Compléments d’informations sur le Canton du Bourra, Ansongo
Dans notre article sur les Cantons, (L’Essor du 12 juin) nous avons survolé dans l’actuel cercle, mais ancienne, Subdivision d’Ansongo, l’existence d’un seul canton, celui dit du Bourra. Nous avons reçu du doyen Mahamane Salia Maïga, de Tassiga, les compléments d’information suivants.
à la période coloniale, le canton comptait les villages suivants : Tonditihio, Lellehoy, Kounsoum, Golingo, Gassi, Tassiga, Younoi, Algadane, Assaler,Inazati, Ezab Zab Awa wa, Alkouts, Tazidert, Almerdas, Assitakal, Amadou Talatou, Banganbé, Boubacar Alamine, et Ousseye Ixanane.
Les chefs de cantons successifs sont au nombre de treize : Moussa keyko, Sékou Moussa, Yeydji Sékou, Moulaye Tiné, Sinna Moulaye, Barry Hamalzouma, Soumana Sinna, Binkani Sinna, Madiou Seyda, Issa Soumana, Drissa Barim Amirou, Issa Amirou, Barry Issa.
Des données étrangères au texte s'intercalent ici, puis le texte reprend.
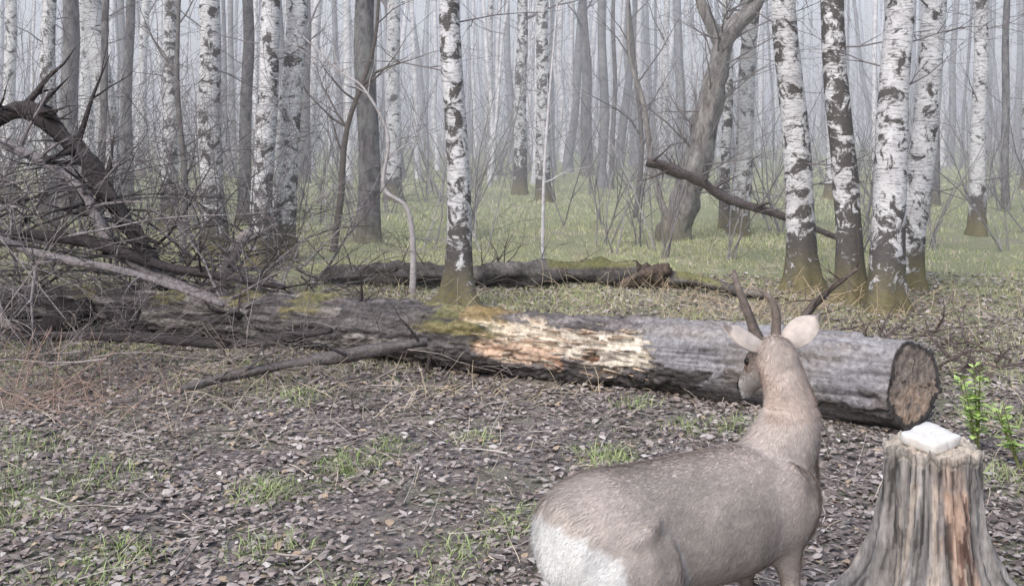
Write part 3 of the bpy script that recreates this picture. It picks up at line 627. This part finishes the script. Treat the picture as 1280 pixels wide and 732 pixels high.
# ---------------------------------------------------------------- mist
mb=MB(); x0,x1,y0,y1,z0,z1=-90,90,10.5,140,-.6,22
for p in [(x0,y0,z0),(x1,y0,z0),(x1,y1,z0),(x0,y1,z0),(x0,y0,z1),(x1,y0,z1),(x1,y1,z1),(x0,y1,z1)]: mb.v.append(Vector(p)); mb.c.append((1,1,1))
mb.f=[(3,2,1,0),(4,5,6,7),(0,1,5,4),(1,2,6,5),(2,3,7,6),(3,0,4,7)]; mb.m=[0]*6
m=bpy.data.materials.new('glowing_haze'); m.use_nodes=True; nt=m.node_tree; nt.nodes.clear(); o=nt.nodes.new('ShaderNodeOutputMaterial'); vs=nt.nodes.new('ShaderNodeVolumePrincipled')
vs.inputs['Color'].default_value=(.95,.95,1,1); vs.inputs['Density'].default_value=.0098; vs.inputs['Anisotropy'].default_value=0.0
vs.inputs['Emission Strength'].default_value=.0036; vs.inputs['Emission Color'].default_value=(.87,.88,1,1); nt.links.new(vs.outputs[0],o.inputs['Volume'])  # added volume glow stands in for light scattered repeatedly in the haze
mb.build('mist',m,False)
# ---------------------------------------------------------------- light
w=bpy.data.worlds.new('World'); sc.world=w; w.use_nodes=True; nt=w.node_tree; bg=nt.nodes['Background']
sk=nt.nodes.new('ShaderNodeTexSky'); sk.sky_type='NISHITA'; sk.sun_disc=False; sk.sun_elevation=math.radians(48); sk.sun_rotation=math.radians(-150); sk.dust_density=3; sk.air_density=1.2
nt.links.new(sk.outputs[0],bg.inputs[0]); bg.inputs[1].default_value=.15
sl=bpy.data.lights.new('sun','SUN'); sl.energy=2.3; sl.angle=math.radians(40); sl.color=(1,.97,.94); so=link(bpy.data.objects.new('sun',sl))
el=math.radians(48); azs=math.radians(-150); d=Vector((math.sin(azs)*math.cos(el),math.cos(azs)*math.cos(el),math.sin(el))); so.rotation_euler=d.to_track_quat('Z','Y').to_euler()
cam=bpy.data.cameras.new('camera'); cam.sensor_width=36; cam.lens=38.6; cam.shift_y=-.169; cam.clip_end=2000; cam.clip_start=.05
co_=link(bpy.data.objects.new('camera',cam)); co_.location=(0,0,1.7); co_.rotation_euler=(math.radians(90),0,0); sc.camera=co_
sc.view_settings.view_transform='Standard'; sc.view_settings.look='None'; sc.view_settings.exposure=0
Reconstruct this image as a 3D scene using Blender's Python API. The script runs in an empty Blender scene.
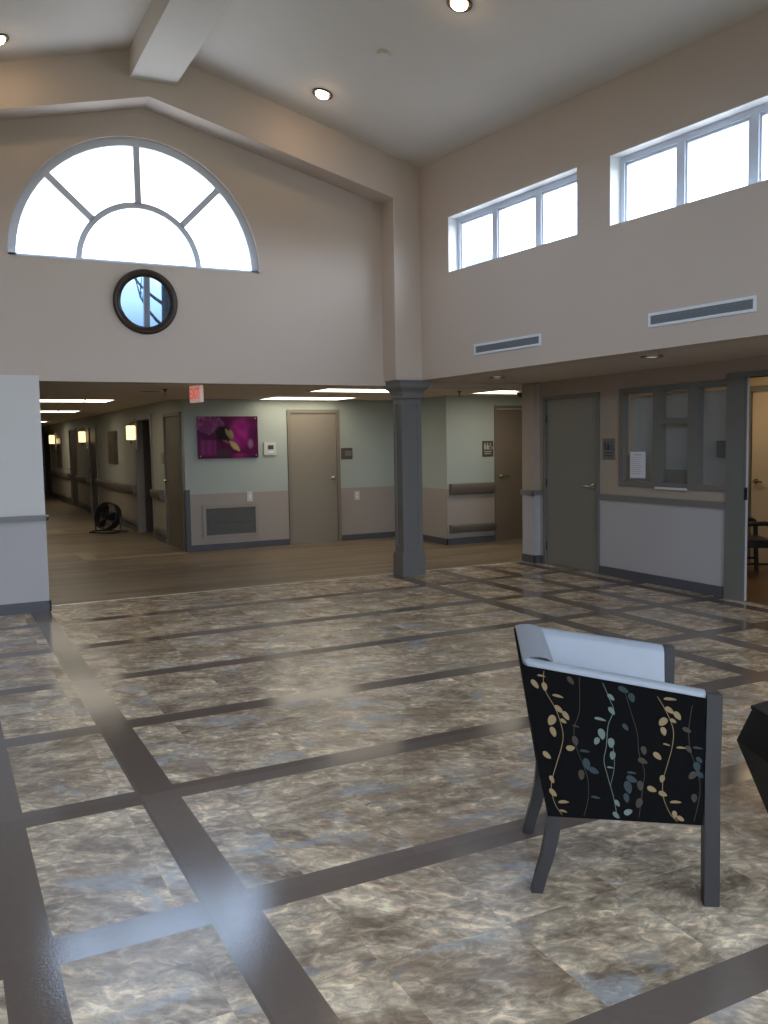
import bpy, bmesh, math, random
from mathutils import Vector, Matrix
from mathutils.geometry import tessellate_polygon
random.seed(7)
PI = math.pi
scene = bpy.context.scene
COL = scene.collection
rad = math.radians

# ------------------------------------------------------------------ materials
def srgb(r, g, b):
    f = lambda c: c / 12.92 if c <= 0.04045 else ((c + 0.055) / 1.055) ** 2.4
    return (f(r / 255), f(g / 255), f(b / 255), 1)

class NT:
    def __init__(self, name):
        self.m = bpy.data.materials.new(name); self.m.use_nodes = True
        self.t = self.m.node_tree; self.b = self.t.nodes['Principled BSDF']
        self.out = self.t.nodes['Material Output']
    def n(self, typ, **kw):
        nd = self.t.nodes.new(typ)
        for k, v in kw.items():
            if k.startswith('i_'):
                key = k[2:]
                key = int(key) if key.isdigit() else key.replace('_', ' ')
                nd.inputs[key].default_value = v
            else: setattr(nd, k, v)
        return nd
    def l(self, a, b): self.t.links.new(a, b)
    def math(self, op, a, b=None):
        nd = self.n('ShaderNodeMath', operation=op)
        for i, v in enumerate((a, b)):
            if v is None: continue
            if isinstance(v, (int, float)): nd.inputs[i].default_value = v
            else: self.l(v, nd.inputs[i])
        return nd.outputs[0]
    def mix(self, fac, a, b):
        nd = self.n('ShaderNodeMix', data_type='RGBA')
        for i, v in ((0, fac), (6, a), (7, b)):
            if isinstance(v, (int, float, tuple)): nd.inputs[i].default_value = v
            else: self.l(v, nd.inputs[i])
        return nd.outputs[2]
    def ramp(self, fac, stops):
        nd = self.n('ShaderNodeValToRGB'); e = nd.color_ramp.elements
        while len(e) < len(stops): e.new(0.5)
        for el, (p, c) in zip(e, stops): el.position = p; el.color = c
        self.l(fac, nd.inputs[0]); return nd.outputs[0]
    def bump(self, h, strength, dist=0.01):
        nd = self.n('ShaderNodeBump'); nd.inputs['Strength'].default_value = strength
        nd.inputs['Distance'].default_value = dist
        self.l(h, nd.inputs['Height']); self.l(nd.outputs[0], self.b.inputs['Normal'])

def mat(name, col, rough=0.5, metal=0.0, var=0.06, scale=12, bump=0.0, spec=0.5):
    t = NT(name); b = t.b
    tc = t.n('ShaderNodeTexCoord')
    nz = t.n('ShaderNodeTexNoise', i_Scale=scale, i_Detail=4.0)
    t.l(tc.outputs['Object'], nz.inputs['Vector'])
    c0 = tuple(max(0, c * (1 - var)) for c in col[:3]) + (1,)
    c1 = tuple(min(1, c * (1 + var)) for c in col[:3]) + (1,)
    t.l(t.mix(nz.outputs[0], c0, c1), b.inputs['Base Color'])
    b.inputs['Roughness'].default_value = rough; b.inputs['Metallic'].default_value = metal
    b.inputs['Specular IOR Level'].default_value = spec
    if bump: t.bump(nz.outputs[0], bump)
    return t.m

def emit(name, col, strength, body=(0.8, 0.8, 0.8, 1)):
    t = NT(name)
    t.b.inputs['Base Color'].default_value = body
    t.b.inputs['Emission Color'].default_value = col
    t.b.inputs['Emission Strength'].default_value = strength
    return t.m

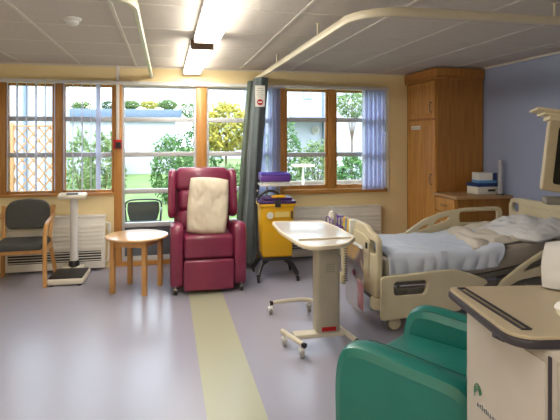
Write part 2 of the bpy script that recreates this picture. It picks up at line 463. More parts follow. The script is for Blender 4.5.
# ---------------------------------------------------------------- radiators
m_rad = mat('radiator_enamel', (.90, .88, .82), .4)
def radiator(label, x0, x1, top):
    t = thing('radiator', label, 'radiator', ((x0+x1)/2, D-.075, 0)); h = (x1-x0)/2
    b = B(); bb(b, -h, h, -.05, .065, .03, top-.02, .004); bb(b, -h-.008, h+.008, -.06, .065, top-.025, top, .006)
    obj('casing', b, m_rad, t)
    b = B()
    for i in range(6): box(b, (0, -.053, .28+i*(top-.36)/6), (2*h-.02, .012, (top-.36)/6-.008), .004, (R(-3), 0, 0))
    obj('front_louvres', b, m_rad, t)
    obj('grille_recess', bb(B(), -h+.04, h-.04, -.053, -.049, .115, .235), m_dark, t)
    b = B()
    for i in range(4): box(b, (0, -.058, .13+i*.03), (2*h-.08, .014, .008), .002)
    obj('grille_slats', b, m_rad, t)
    return t
t = radiator('long cream radiator with louvred front behind the scale and armchair', -1.78, -.70, .645)
b = B(); sweep(b, [(.545, -.02, .10), (.58, -.02, .14), (.585, -.02, .5), (.545, -.02, .56)], .012); cyl(b, (.585, -.02, .47), (.585, -.02, .55), .022)
obj('valve', b, m_rad, t)
radiator('long cream radiator under the right window behind the bed', 1.53, 2.79, .66)

# ---------------------------------------------------------------- armchair at left
t = thing('visitor_armchair', 'grey upholstered wooden armchair beside the white scale', 'armchair', (-1.50, 5.86, 0))
for s in (-1, 1):
    # bent front leg running up into the arm
    b = sweep(B(), [(s*.275, -.26, 0), (s*.275, -.265, .25), (s*.275, -.262, .48), (s*.275, -.235, .585), (s*.275, -.16, .64), (s*.272, 0, .665), (s*.268, .15, .685), (s*.262, .235, .69)], .018, .02, n=12, square=True, up=(1, 0, 0))
    obj('arm', b, m_beech, t)
    b = sweep(B(), [(s*.275, .27, 0), (s*.255, .20, .22), (s*.235, .17, .42), (s*.245, .20, .62), (s*.262, .25, .79)], .017, .02, n=12, square=True, up=(1, 0, 0))
    obj('leg', b, m_beech, t)
b = B()
bb(b, -.24, .24, -.22, -.19, .34, .39, .005); bb(b, -.24, .24, .15, .18, .34, .39, .005)
bb(b, -.262, -.235, -.25, .18, .34, .385, .005); bb(b, .235, .262, -.25, .18, .34, .385, .005)
obj('seat_frame', b, m_beech, t)
b = bb(B(), -.245, .245, -.27, .20, .385, .455, .03, 4); obj('seat', b, m_grey, t)
b = plate(B(), [(-.19, .54), (.19, .54), (.225, .60), (.23, .78), (.17, .85), (0, .87), (-.17, .85), (-.23, .78), (-.225, .60)], t=.055, bev=.018, M=Matrix.Translation((0, .19, 0)) @ M_XZ, smooth=.05)
for v in b.verts: v.co.y += (v.co.z-.54)*.16 + .30*v.co.x**2*-1
obj('backrest', b, m_grey, t)
for s in (-1, 1): obj('back_bracket', box(B(), (s*.235, .215, .70), (.05, .03, .17), .008, (R(-9), 0, 0)), m_beech, t)

# ---------------------------------------------------------------- column scale
t = thing('column_scale', 'white column weighing scale with black platform by the left radiator', 'scale', (-1.02, 5.84, 0), rz=R(-2))
b = bb(B(), -.18, .18, -.25, .19, .012, .075, .018, 3); obj('base', b, m_cream, t)
obj('platform', bb(B(), -.168, .168, -.238, .14, .074, .094, .008), m_black, t)
b = B(); box(b, (0, .19, .085), (.24, .12, .05), .02); obj('column_foot', b, m_cream, t)
obj('collar', lathe(B(), [(.06, .10), (.058, .15), (.048, .17)], (0, .19, 0)), m_black, t)
obj('column', lathe(B(), [(.046, .165), (.042, .5), (.042, .88)], (0, .19, 0)), m_white, t)
b = B(); box(b, (-.01, .16, .90), (.30, .14, .045), .014, (R(12), 0, 0)); obj('display_head', b, m_cream, t)
obj('screen', box(B(), (-.01, .152, .924), (.12, .05, .004), 0, (R(12), 0, 0)), m_dark, t)
for sx in (-1, 1):
    for sy in (-.21, .15): obj('foot', cyl(B(), (sx*.14, sy, 0), (sx*.14, sy, .014), .02, n=14), m_black, t)

# ---------------------------------------------------------------- round table
t = thing('round_table', 'round light wood coffee table in front of the glazed door', 'table', (-.29, 5.33, 0), rz=R(20))
obj('tabletop', lathe(B(), [(.0, .532), (.30, .532), (.312, .538), (.316, .548), (.31, .557), (.30, .56), (0, .56)], n=64), m_beecht, t)
b = B()
for i in range(4):
    a = R(45+90*i); box(b, (math.cos(a)*.168, math.sin(a)*.168, .495), (.02, .34, .065), .003, (0, 0, a))
obj('apron', b, m_beech, t)
for i in range(4):
    a = R(90*i)
    b = sweep(B(), [(.245*math.cos(a), .245*math.sin(a), z) for z in (0, .2, .4, .533)], .024, .024, n=12, square=True, smooth=False, up=(math.cos(a+R(45)), math.sin(a+R(45)), 0))
    obj('leg', b, m_beech, t)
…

Sur ces treize chefs, il y a une femme, en la personne de Bikani Sinna qui a régné pendant treize ans. Elle a pris les affaires à un moment où l’héritier proposé était jeune. Elle a donc assuré la régence. De quoi faire dérouter ceux qui continuent à soutenir que la femme a toujours été au rang des subalternes dans nos sociétés.
Si les dates, la période exacte de la création et les règnes des différents chefs, de ce canton doivent faire l’objet d’une recherche poussée, il y a une forte probabilité de trouver un lien avec Askia Mohamed, renversant la dynastie de Sonni Ali, dans un contexte d’une grande révolution sociale et politique
Il n’y a pas donc de doute sur cette légitimité traditionnelle très tôt reconnue par le colonisateur français.
Le premier chef de canton investi de cette époque est M. Drissa Barim Amirou. Cette contrée avait une certaine homogénéité politique par rapport au reste de la Subdivision qui était constituée par des « villages indépendants », directement administrés par le chef de la Subdivision. Les villages indépendants étaient les suivants : Ansongo, Monzonga, Seyna Bella, Seyna Songhoy, Goléa, Labezanga, Karou, Bentia, Fafa, Ouattagouna, Bara, Tabango, Badji Gourma, Badji Haoussa.
L’ensemble de cette Subdivision était composée de Peul, Songhoy, Bellas, Arabes.